* **Data extract**
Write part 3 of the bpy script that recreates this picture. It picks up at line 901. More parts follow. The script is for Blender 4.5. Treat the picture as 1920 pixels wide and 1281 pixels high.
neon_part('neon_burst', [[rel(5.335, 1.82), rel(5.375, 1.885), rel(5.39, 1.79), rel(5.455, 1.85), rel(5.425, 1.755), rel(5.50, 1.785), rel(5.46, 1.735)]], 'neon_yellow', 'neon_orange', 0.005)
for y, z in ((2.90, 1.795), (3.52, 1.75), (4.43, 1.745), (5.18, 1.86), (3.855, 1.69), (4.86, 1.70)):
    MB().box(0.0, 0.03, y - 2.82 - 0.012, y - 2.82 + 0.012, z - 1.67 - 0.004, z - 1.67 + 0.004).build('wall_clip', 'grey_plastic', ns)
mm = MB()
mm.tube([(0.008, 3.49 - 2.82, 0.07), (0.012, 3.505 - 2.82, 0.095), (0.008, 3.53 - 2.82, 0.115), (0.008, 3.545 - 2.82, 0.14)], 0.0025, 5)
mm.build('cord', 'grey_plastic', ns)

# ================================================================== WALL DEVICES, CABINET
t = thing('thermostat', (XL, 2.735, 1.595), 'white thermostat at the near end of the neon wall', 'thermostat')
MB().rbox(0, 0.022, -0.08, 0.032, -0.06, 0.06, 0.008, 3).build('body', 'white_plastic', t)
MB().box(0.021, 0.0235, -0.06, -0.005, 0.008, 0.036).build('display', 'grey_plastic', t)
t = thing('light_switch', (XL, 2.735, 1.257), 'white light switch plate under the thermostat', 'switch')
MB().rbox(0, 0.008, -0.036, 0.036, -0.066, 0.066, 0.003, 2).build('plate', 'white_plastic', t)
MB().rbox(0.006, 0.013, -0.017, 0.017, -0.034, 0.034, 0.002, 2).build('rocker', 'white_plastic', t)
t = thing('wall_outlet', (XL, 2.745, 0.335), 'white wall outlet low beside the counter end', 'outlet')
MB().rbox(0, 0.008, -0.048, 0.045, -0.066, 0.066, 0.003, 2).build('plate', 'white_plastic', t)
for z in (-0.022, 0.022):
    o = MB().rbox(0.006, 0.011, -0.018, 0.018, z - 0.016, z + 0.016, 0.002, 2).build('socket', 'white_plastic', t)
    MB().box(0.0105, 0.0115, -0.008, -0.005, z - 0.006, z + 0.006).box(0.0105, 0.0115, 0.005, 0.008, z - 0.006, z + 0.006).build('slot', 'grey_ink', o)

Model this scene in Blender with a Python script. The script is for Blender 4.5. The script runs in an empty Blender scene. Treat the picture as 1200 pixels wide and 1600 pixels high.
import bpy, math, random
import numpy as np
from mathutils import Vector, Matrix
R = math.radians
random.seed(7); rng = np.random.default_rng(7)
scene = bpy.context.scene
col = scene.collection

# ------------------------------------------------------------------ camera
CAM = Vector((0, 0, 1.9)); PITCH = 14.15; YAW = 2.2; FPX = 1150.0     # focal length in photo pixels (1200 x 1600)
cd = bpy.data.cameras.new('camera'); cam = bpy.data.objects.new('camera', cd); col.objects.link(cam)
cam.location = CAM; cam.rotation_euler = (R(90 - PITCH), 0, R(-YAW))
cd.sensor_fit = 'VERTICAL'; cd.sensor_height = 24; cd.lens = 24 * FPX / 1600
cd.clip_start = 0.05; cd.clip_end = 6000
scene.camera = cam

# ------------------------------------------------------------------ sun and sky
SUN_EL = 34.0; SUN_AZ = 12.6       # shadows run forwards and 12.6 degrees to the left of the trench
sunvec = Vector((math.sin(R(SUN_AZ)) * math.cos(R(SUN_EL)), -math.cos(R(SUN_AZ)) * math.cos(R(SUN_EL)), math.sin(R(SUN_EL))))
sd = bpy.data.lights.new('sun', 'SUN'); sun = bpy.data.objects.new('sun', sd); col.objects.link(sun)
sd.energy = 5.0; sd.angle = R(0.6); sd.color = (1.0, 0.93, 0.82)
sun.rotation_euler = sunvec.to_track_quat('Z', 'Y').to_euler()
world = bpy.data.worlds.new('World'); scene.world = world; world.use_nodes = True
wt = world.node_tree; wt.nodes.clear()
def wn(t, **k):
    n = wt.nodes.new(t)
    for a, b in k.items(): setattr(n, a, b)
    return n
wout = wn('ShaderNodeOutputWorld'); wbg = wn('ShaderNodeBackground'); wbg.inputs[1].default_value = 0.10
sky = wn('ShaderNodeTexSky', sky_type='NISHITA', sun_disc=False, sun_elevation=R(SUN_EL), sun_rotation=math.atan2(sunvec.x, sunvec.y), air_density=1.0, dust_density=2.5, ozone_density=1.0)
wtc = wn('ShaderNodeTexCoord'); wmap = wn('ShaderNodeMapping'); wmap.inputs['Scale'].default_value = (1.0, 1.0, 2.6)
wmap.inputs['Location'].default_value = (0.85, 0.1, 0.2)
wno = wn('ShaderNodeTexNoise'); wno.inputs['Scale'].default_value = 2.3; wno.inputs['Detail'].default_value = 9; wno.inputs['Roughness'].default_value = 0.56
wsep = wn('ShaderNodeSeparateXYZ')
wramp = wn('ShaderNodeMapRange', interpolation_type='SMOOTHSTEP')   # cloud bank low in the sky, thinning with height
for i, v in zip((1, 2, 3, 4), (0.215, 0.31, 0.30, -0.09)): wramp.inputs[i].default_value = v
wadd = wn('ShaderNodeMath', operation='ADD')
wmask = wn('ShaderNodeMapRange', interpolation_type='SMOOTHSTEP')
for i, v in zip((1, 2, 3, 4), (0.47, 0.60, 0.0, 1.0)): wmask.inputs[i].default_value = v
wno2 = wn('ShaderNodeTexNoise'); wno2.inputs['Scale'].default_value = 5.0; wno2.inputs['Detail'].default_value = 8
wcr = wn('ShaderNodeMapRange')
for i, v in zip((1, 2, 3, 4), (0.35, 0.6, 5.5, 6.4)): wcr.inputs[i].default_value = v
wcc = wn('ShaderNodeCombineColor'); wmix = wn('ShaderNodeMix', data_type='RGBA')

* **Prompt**
Above are some records; extract every one of them exactly.

* **Exercise solution**
Write part 3 of the bpy script that recreates this picture. It picks up at line 901. More parts follow. The script is for Blender 4.5. Treat the picture as 1920 pixels wide and 1281 pixels high.
neon_part('neon_burst', [[rel(5.335, 1.82), rel(5.375, 1.885), rel(5.39, 1.79), rel(5.455, 1.85), rel(5.425, 1.755), rel(5.50, 1.785), rel(5.46, 1.735)]], 'neon_yellow', 'neon_orange', 0.005)
for y, z in ((2.90, 1.795), (3.52, 1.75), (4.43, 1.745), (5.18, 1.86), (3.855, 1.69), (4.86, 1.70)):
    MB().box(0.0, 0.03, y - 2.82 - 0.012, y - 2.82 + 0.012, z - 1.67 - 0.004, z - 1.67 + 0.004).build('wall_clip', 'grey_plastic', ns)
mm = MB()
mm.tube([(0.008, 3.49 - 2.82, 0.07), (0.012, 3.505 - 2.82, 0.095), (0.008, 3.53 - 2.82, 0.115), (0.008, 3.545 - 2.82, 0.14)], 0.0025, 5)
mm.build('cord', 'grey_plastic', ns)

# ================================================================== WALL DEVICES, CABINET
t = thing('thermostat', (XL, 2.735, 1.595), 'white thermostat at the near end of the neon wall', 'thermostat')
MB().rbox(0, 0.022, -0.08, 0.032, -0.06, 0.06, 0.008, 3).build('body', 'white_plastic', t)
MB().box(0.021, 0.0235, -0.06, -0.005, 0.008, 0.036).build('display', 'grey_plastic', t)
t = thing('light_switch', (XL, 2.735, 1.257), 'white light switch plate under the thermostat', 'switch')
MB().rbox(0, 0.008, -0.036, 0.036, -0.066, 0.066, 0.003, 2).build('plate', 'white_plastic', t)
MB().rbox(0.006, 0.013, -0.017, 0.017, -0.034, 0.034, 0.002, 2).build('rocker', 'white_plastic', t)
t = thing('wall_outlet', (XL, 2.745, 0.335), 'white wall outlet low beside the counter end', 'outlet')
MB().rbox(0, 0.008, -0.048, 0.045, -0.066, 0.066, 0.003, 2).build('plate', 'white_plastic', t)
for z in (-0.022, 0.022):
    o = MB().rbox(0.006, 0.011, -0.018, 0.018, z - 0.016, z + 0.016, 0.002, 2).build('socket', 'white_plastic', t)
    MB().box(0.0105, 0.0115, -0.008, -0.005, z - 0.006, z + 0.006).box(0.0105, 0.0115, 0.005, 0.008, z - 0.006, z + 0.006).build('slot', 'grey_ink', o)

Model this scene in Blender with a Python script. The script is for Blender 4.5. The script runs in an empty Blender scene. Treat the picture as 1200 pixels wide and 1600 pixels high.
import bpy, math, random
import numpy as np
from mathutils import Vector, Matrix
R = math.radians
random.seed(7); rng = np.random.default_rng(7)
scene = bpy.context.scene
col = scene.collection

# ------------------------------------------------------------------ camera
CAM = Vector((0, 0, 1.9)); PITCH = 14.15; YAW = 2.2; FPX = 1150.0     # focal length in photo pixels (1200 x 1600)
cd = bpy.data.cameras.new('camera'); cam = bpy.data.objects.new('camera', cd); col.objects.link(cam)
cam.location = CAM; cam.rotation_euler = (R(90 - PITCH), 0, R(-YAW))
cd.sensor_fit = 'VERTICAL'; cd.sensor_height = 24; cd.lens = 24 * FPX / 1600
cd.clip_start = 0.05; cd.clip_end = 6000
scene.camera = cam

# ------------------------------------------------------------------ sun and sky
SUN_EL = 34.0; SUN_AZ = 12.6       # shadows run forwards and 12.6 degrees to the left of the trench
sunvec = Vector((math.sin(R(SUN_AZ)) * math.cos(R(SUN_EL)), -math.cos(R(SUN_AZ)) * math.cos(R(SUN_EL)), math.sin(R(SUN_EL))))
sd = bpy.data.lights.new('sun', 'SUN'); sun = bpy.data.objects.new('sun', sd); col.objects.link(sun)
sd.energy = 5.0; sd.angle = R(0.6); sd.color = (1.0, 0.93, 0.82)
sun.rotation_euler = sunvec.to_track_quat('Z', 'Y').to_euler()
world = bpy.data.worlds.new('World'); scene.world = world; world.use_nodes = True
wt = world.node_tree; wt.nodes.clear()
def wn(t, **k):
    n = wt.nodes.new(t)
    for a, b in k.items(): setattr(n, a, b)
    return n
wout = wn('ShaderNodeOutputWorld'); wbg = wn('ShaderNodeBackground'); wbg.inputs[1].default_value = 0.10
sky = wn('ShaderNodeTexSky', sky_type='NISHITA', sun_disc=False, sun_elevation=R(SUN_EL), sun_rotation=math.atan2(sunvec.x, sunvec.y), air_density=1.0, dust_density=2.5, ozone_density=1.0)
wtc = wn('ShaderNodeTexCoord'); wmap = wn('ShaderNodeMapping'); wmap.inputs['Scale'].default_value = (1.0, 1.0, 2.6)
wmap.inputs['Location'].default_value = (0.85, 0.1, 0.2)
wno = wn('ShaderNodeTexNoise'); wno.inputs['Scale'].default_value = 2.3; wno.inputs['Detail'].default_value = 9; wno.inputs['Roughness'].default_value = 0.56
wsep = wn('ShaderNodeSeparateXYZ')
wramp = wn('ShaderNodeMapRange', interpolation_type='SMOOTHSTEP')   # cloud bank low in the sky, thinning with height
for i, v in zip((1, 2, 3, 4), (0.215, 0.31, 0.30, -0.09)): wramp.inputs[i].default_value = v
wadd = wn('ShaderNodeMath', operation='ADD')
wmask = wn('ShaderNodeMapRange', interpolation_type='SMOOTHSTEP')
for i, v in zip((1, 2, 3, 4), (0.47, 0.60, 0.0, 1.0)): wmask.inputs[i].default_value = v
wno2 = wn('ShaderNodeTexNoise'); wno2.inputs['Scale'].default_value = 5.0; wno2.inputs['Detail'].default_value = 8
wcr = wn('ShaderNodeMapRange')
for i, v in zip((1, 2, 3, 4), (0.35, 0.6, 5.5, 6.4)): wcr.inputs[i].default_value = v
wcc = wn('ShaderNodeCombineColor'); wmix = wn('ShaderNodeMix', data_type='RGBA')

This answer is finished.